**Work to be completed:** Exclude the pictures and return every line exactly as written.

**Stored records:**
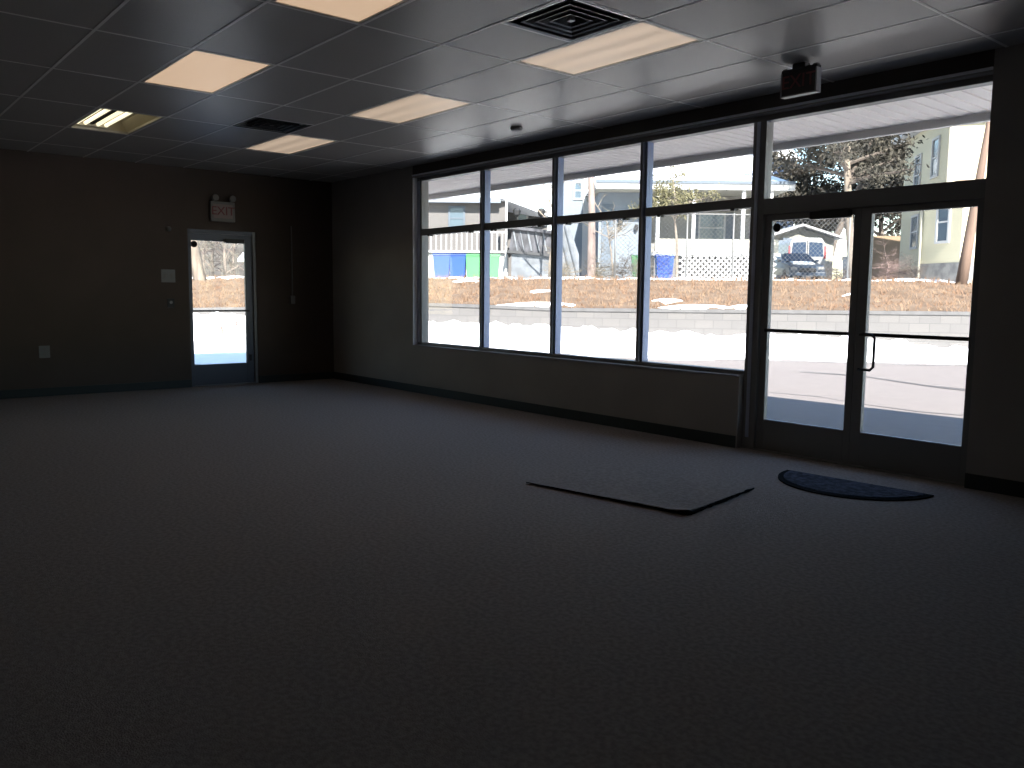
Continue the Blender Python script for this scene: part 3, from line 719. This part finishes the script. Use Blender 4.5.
# lean-to cover
DT = 38.5; ut = uz(570, DT); zt_ = gz_up(ut, DT)
h = ext('lean_to', ut, DT, zt_, 'grey tarp-covered lean-to between the shed and the pink trunk', 'lean-to')
X = lambda px: hx(px, DT, ut); Z = lambda py, px=570: hz(px, py, DT, zt_)
q = MB(); q.extr([(X(556), 0, 0), (X(579), 0, 0), (X(578), 0, Z(254)), (X(568), 0, Z(226)), (X(556), 0, Z(222))], (0, 2.5, 0)); q.build('tarp', M['tarp'], h)
for a, b_ in (((564, 226), (577, 275)), ((560, 232), (570, 275))):
    MB().tube([(X(a[0]), -.06, Z(a[1])), (X(b_[0]), -.06, Z(b_[1]))], .06, 6).build('pole', M['tarp'], h)

# white ranch house with porch
DR = 40.0; ur = uz(680, DR); zr_ = gz_up(ur, DR)
h = ext('house', ur, DR, zr_, 'low white ranch house with snow roof, blue shutters and lattice skirt', 'house')
X = lambda px: hx(px, DR, ur); Z = lambda py, px=680: hz(px, py, DR, zr_)
MB().box((X(597), 0, 0), (X(646), 6, Z(188))).build('wall', M['bluesid'], h)
MB().box((X(646), 1.2, 0), (X(768), 6, Z(188))).build('wall', M['palesid'], h)
q = MB(); ye = -1.7
q.add([(X(590), ye, Z(187)), (X(778), ye, Z(187)), (X(778), 7.5, Z(187)), (X(590), 7.5, Z(187)), (X(600), 3, Z(160)), (X(768), 3, Z(160))], [(0, 1, 5, 4), (1, 2, 5), (2, 3, 4, 5), (3, 0, 4), (3, 2, 1, 0)])
q.build('roof', M['snow'], h)
MB().box((X(590), ye-.12, Z(188.5)), (X(778), ye, Z(185.5))).build('gutter', M['shutter'], h)
MB().box((X(590), ye-.06, Z(194)), (X(778), ye+.12, Z(188.5))).build('fascia_board', M['white'], h)
MB().box((X(592), ye+.12, Z(193)), (X(776), 6, Z(192))).build('porch_ceiling', M['cream'], h)
win_(h, X(703), X(727), Z(239), Z(212), 1.2, 'white')
for a in (694, 729): MB().box((X(a), 1.12, Z(241)), (X(a+7), 1.2, Z(210))).build('shutter', M['shutter'], h)
d_ = MB().box((X(600), -.05, 0.6), (X(611), 0, Z(205))).build('door', M['shutter'], h)
MB().box((X(602), -.08, Z(225)), (X(609), -.05, Z(210))).build('pane', M['pane'], d_)
la = MB(); la.lathe([(.03, 0), (.1, .08), (.13, .3), (.05, .42)], (X(618), -.15, Z(229)), 8); la.build('wall_lantern', M['dark'], h)
la = MB(); la.lathe([(.03, 0), (.08, .06), (.1, .25), (.05, .32)], (X(634), -.15, Z(232)), 8); la.build('wall_lantern', M['dark'], h)
MB().box((X(646), ye+.1, Z(257)), (X(768), 1.2, Z(254))).build('porch_floor', M['white'], h)
MB().box((X(648), ye+.15, Z(254)), (X(766), ye+.25, Z(241))).build('porch_knee_wall', M['cream'], h)
for px in (650, 684, 731, 757): MB().box((X(px)-.08, ye+.1, Z(257)), (X(px)+.08, ye+.26, Z(193))).build('porch_post', M['white'], h)
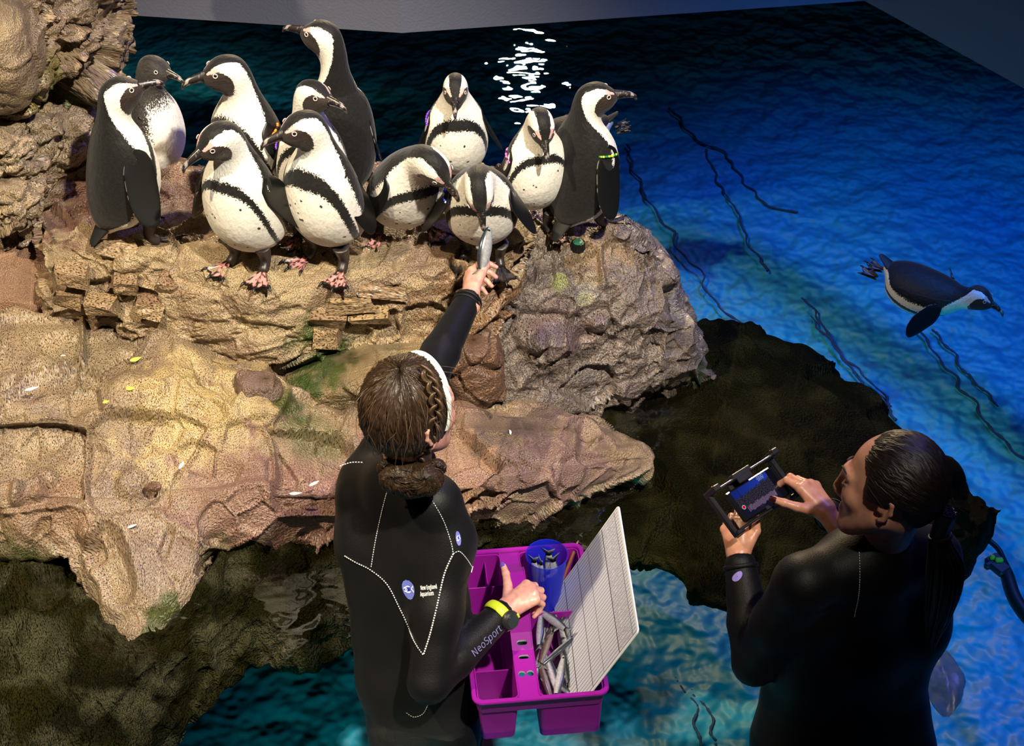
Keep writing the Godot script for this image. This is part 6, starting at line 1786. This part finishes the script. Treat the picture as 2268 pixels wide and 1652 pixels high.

**Output of the exercise:**
Continue the Blender Python script for this scene: part 3, from line 719. This part finishes the script. Use Blender 4.5.
# lean-to cover
DT = 38.5; ut = uz(570, DT); zt_ = gz_up(ut, DT)
h = ext('lean_to', ut, DT, zt_, 'grey tarp-covered lean-to between the shed and the pink trunk', 'lean-to')
X = lambda px: hx(px, DT, ut); Z = lambda py, px=570: hz(px, py, DT, zt_)
q = MB(); q.extr([(X(556), 0, 0), (X(579), 0, 0), (X(578), 0, Z(254)), (X(568), 0, Z(226)), (X(556), 0, Z(222))], (0, 2.5, 0)); q.build('tarp', M['tarp'], h)
for a, b_ in (((564, 226), (577, 275)), ((560, 232), (570, 275))):
    MB().tube([(X(a[0]), -.06, Z(a[1])), (X(b_[0]), -.06, Z(b_[1]))], .06, 6).build('pole', M['tarp'], h)

# white ranch house with porch
DR = 40.0; ur = uz(680, DR); zr_ = gz_up(ur, DR)
h = ext('house', ur, DR, zr_, 'low white ranch house with snow roof, blue shutters and lattice skirt', 'house')
X = lambda px: hx(px, DR, ur); Z = lambda py, px=680: hz(px, py, DR, zr_)
MB().box((X(597), 0, 0), (X(646), 6, Z(188))).build('wall', M['bluesid'], h)
MB().box((X(646), 1.2, 0), (X(768), 6, Z(188))).build('wall', M['palesid'], h)
q = MB(); ye = -1.7
q.add([(X(590), ye, Z(187)), (X(778), ye, Z(187)), (X(778), 7.5, Z(187)), (X(590), 7.5, Z(187)), (X(600), 3, Z(160)), (X(768), 3, Z(160))], [(0, 1, 5, 4), (1, 2, 5), (2, 3, 4, 5), (3, 0, 4), (3, 2, 1, 0)])
q.build('roof', M['snow'], h)
MB().box((X(590), ye-.12, Z(188.5)), (X(778), ye, Z(185.5))).build('gutter', M['shutter'], h)
MB().box((X(590), ye-.06, Z(194)), (X(778), ye+.12, Z(188.5))).build('fascia_board', M['white'], h)
MB().box((X(592), ye+.12, Z(193)), (X(776), 6, Z(192))).build('porch_ceiling', M['cream'], h)
win_(h, X(703), X(727), Z(239), Z(212), 1.2, 'white')
for a in (694, 729): MB().box((X(a), 1.12, Z(241)), (X(a+7), 1.2, Z(210))).build('shutter', M['shutter'], h)
d_ = MB().box((X(600), -.05, 0.6), (X(611), 0, Z(205))).build('door', M['shutter'], h)
MB().box((X(602), -.08, Z(225)), (X(609), -.05, Z(210))).build('pane', M['pane'], d_)
la = MB(); la.lathe([(.03, 0), (.1, .08), (.13, .3), (.05, .42)], (X(618), -.15, Z(229)), 8); la.build('wall_lantern', M['dark'], h)
la = MB(); la.lathe([(.03, 0), (.08, .06), (.1, .25), (.05, .32)], (X(634), -.15, Z(232)), 8); la.build('wall_lantern', M['dark'], h)
MB().box((X(646), ye+.1, Z(257)), (X(768), 1.2, Z(254))).build('porch_floor', M['white'], h)
MB().box((X(648), ye+.15, Z(254)), (X(766), ye+.25, Z(241))).build('porch_knee_wall', M['cream'], h)
for px in (650, 684, 731, 757): MB().box((X(px)-.08, ye+.1, Z(257)), (X(px)+.08, ye+.26, Z(193))).build('porch_post', M['white'], h)
Keep writing the Godot script for this image. This is part 6, starting at line 1786. This part finishes the script. Treat the picture as 2268 pixels wide and 1652 pixels high.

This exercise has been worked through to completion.